Щоб летiли круки з поля
Ляшкiв-панкiв їсти.
Що се таке, Тарас Григорьевич? – спросил я хозяина – Та се, добродiю, не вам кажучи, як инодi нападуть злиднi, то я пачкаю папiрець, – отвечал он. – Так що ж? Се ваше сочинениє? – Эге ж! – А багато у вас такого? – Та є чималенько.
– А де ж воно? – Та отам пiд лiжком у коробцi. – А покажiть.
Шевченко вытащил из-под кровати лубочный ящик, наполненный бумагами в кусках, и подал мне. Я сел на кровать и начал разбирать их, но никак не мог добиться толку.
Дайте менi оцi бумаги додому, – сказал я, – я їх прочитаю. – Цур йому, добродiю! Воно не варто працi. – Нi, варто – тут щось дуже добре. – Йо? чи ви ж не смiєтесь iз мене?
– Та кажу ж, нi. – Сiлькось, – возьмiть, коли хочете; тiльки, будьте ласкавi, нiкому не показуйте й не говорiть. – Та добре ж, добре!
Взявши бумаги, я тотчас же отправился к Гребенке и мы, с большим трудом, кое-как привели их в порядок и, что могли, прочитали.
При следующем сеансе я ничего не говорил Шевченко об его стихах, ожидая, не спросит ли он сам о них, – но он упорно молчал; наконец я сказал:
– Знаете що, Т. Г.? Я прочитав вашi стихи – дуже, дуже добре! Хочете – напечатаю?
– Ой, нi, добродiю! не хочу, не хочу, далебi що не хочу! Щоб iще побили! Цур йому!
Много труда стоило мне уговорить Шевченка; наконец он согласился и я, в 1840 году, напечатал Кобзаря. При этом не могу не рассказать одного обстоятельства с моим цензором.
Это был почтенный, многоуважаемый Петр Александрович Корсаков.
Последняя пьеса в «Кобзаре» (моего издания) – «Тарасова ночь». С нею было наиболее хлопот, чтобы привести ее в порядок. Печатание приближалось уже к концу, а она едва только поспела. Поскорее переписавши ее, я сам отправился к Корсакову, прося его подписать ее.

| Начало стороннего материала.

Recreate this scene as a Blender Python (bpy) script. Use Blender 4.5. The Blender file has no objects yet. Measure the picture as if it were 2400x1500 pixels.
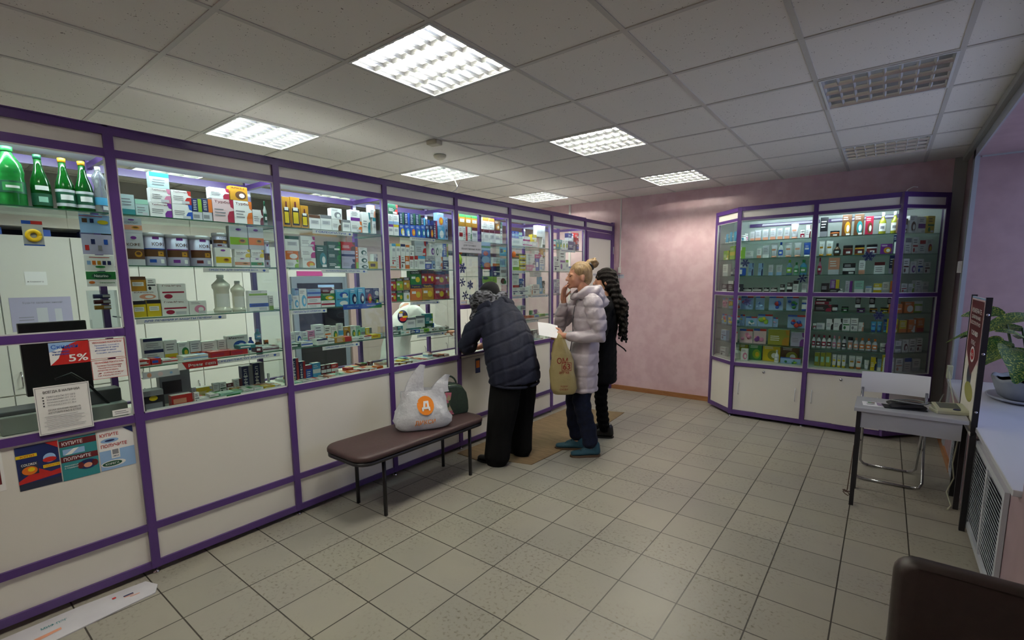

– Хорошо! сказал он, – оставьте рукопись и дня через два пришлите за нею. – Нельзя, П. А. в типографии ожидают оригинала. – Да мне теперь, право, некогда читать. – Ничего – подпишите, не читавши; все же равно – вы не знаете малороссийского языка. – Как не знаю! – сказал он обиженным топом. – Да почему же вы знаете малороссийский язык? – Как же! Я в 1824 году проезжал мимо Курской губернии. – Конечно, этого достаточно, чтобы знать язык, и я прошу у вас извинения, что усомнился в вашем знании, но, ей Богу, мне некогда ждать; пожалуйста, подпишите скорее, – повторяю, в типографии ожидают оригинала. – А что, тут нет ничего такого? – Решительно нет.